For Daly, nothing he has ever experienced has been as rewarding as the New Play Festival.
“At one point I was able to sit in the back of the theater and I was watching the playwrights watch the audience watch their play,” Daly said. “And the energy of being in New York and performing for a sold out house is something you can’t often experience.”
Abingdon Theater Company has had a positive relationship with the university and conducts various professional workshops for students interested in theater, Daly said.
This year, Daly met with the Abingdon Theater Company in September to discuss the possibility of providing more options for theater students.
When the company mentioned a new play festival to Daly, he said he thought it was an excellent opportunity for students.
“Abingdon Theater Company’s mission is to work on new American plays and that is a part of our curriculum here at Quinnipiac that the theater department wants to expand upon,” Daly said.
The 34 students were hard at work throughout four weeks of rehearsals in the Black Box Theater before opening night.
As an advisor for the students, Daly said his job was to keep the process student oriented.
“I never once put on an artistic hat and told students what to do,” Daly said. “But I was always there in an advising role.”
Quinnipiac Theater for Community and the Abingdon Theater Company are working together to make the New Play Festival an annual event, Daly said.
Junior psychology and fine arts major, as well as a playwright for the festival, Samantha Chasse said she was at first timid to put her work out there, but does not regret her involvement in this experience.

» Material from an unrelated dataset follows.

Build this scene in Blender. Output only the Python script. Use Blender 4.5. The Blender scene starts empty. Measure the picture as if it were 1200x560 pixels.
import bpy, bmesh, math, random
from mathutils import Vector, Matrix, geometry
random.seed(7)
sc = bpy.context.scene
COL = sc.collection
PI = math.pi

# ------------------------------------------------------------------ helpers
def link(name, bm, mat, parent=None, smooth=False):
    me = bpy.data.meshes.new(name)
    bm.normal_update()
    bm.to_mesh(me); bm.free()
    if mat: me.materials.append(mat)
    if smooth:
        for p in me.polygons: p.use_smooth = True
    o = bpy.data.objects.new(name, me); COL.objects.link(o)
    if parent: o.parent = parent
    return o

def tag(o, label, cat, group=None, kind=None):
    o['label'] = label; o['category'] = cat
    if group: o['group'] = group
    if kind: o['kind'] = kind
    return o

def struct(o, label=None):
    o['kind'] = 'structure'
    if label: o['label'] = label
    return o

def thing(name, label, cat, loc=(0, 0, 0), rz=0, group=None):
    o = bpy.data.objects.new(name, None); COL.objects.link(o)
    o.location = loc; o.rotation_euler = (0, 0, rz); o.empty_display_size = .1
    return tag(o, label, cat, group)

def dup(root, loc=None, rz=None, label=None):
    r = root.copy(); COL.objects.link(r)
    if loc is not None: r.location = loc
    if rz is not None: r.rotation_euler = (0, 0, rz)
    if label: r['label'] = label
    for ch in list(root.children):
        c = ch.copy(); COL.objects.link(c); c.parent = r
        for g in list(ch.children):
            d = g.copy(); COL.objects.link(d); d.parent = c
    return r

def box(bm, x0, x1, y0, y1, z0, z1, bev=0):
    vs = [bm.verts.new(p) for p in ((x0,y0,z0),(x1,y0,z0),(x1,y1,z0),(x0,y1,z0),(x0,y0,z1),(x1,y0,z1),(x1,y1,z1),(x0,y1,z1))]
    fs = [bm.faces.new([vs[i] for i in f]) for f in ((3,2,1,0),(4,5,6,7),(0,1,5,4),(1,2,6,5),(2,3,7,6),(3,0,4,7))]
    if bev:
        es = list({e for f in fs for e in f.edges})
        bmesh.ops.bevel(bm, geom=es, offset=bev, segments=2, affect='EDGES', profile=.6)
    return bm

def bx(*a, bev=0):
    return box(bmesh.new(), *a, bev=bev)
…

“Being a playwright is so new to me and usually I don’t share my writing with anyone,” Chasse said. “But the whole group working on the festival made me comfortable with my choice to be a part of the experience.”
Involvement in the New Play Festival is not just for theater students and anyone of any major can take part in this experience, Daly said.
“Eight months ago, none of the shows even existed,” Farquharson said. “Playwrights, directors, stage managers, actors, designers and Kevin Daly all came together to create something that had never been done at Quinnipiac before, and it was honestly a blessing to a part of it all.”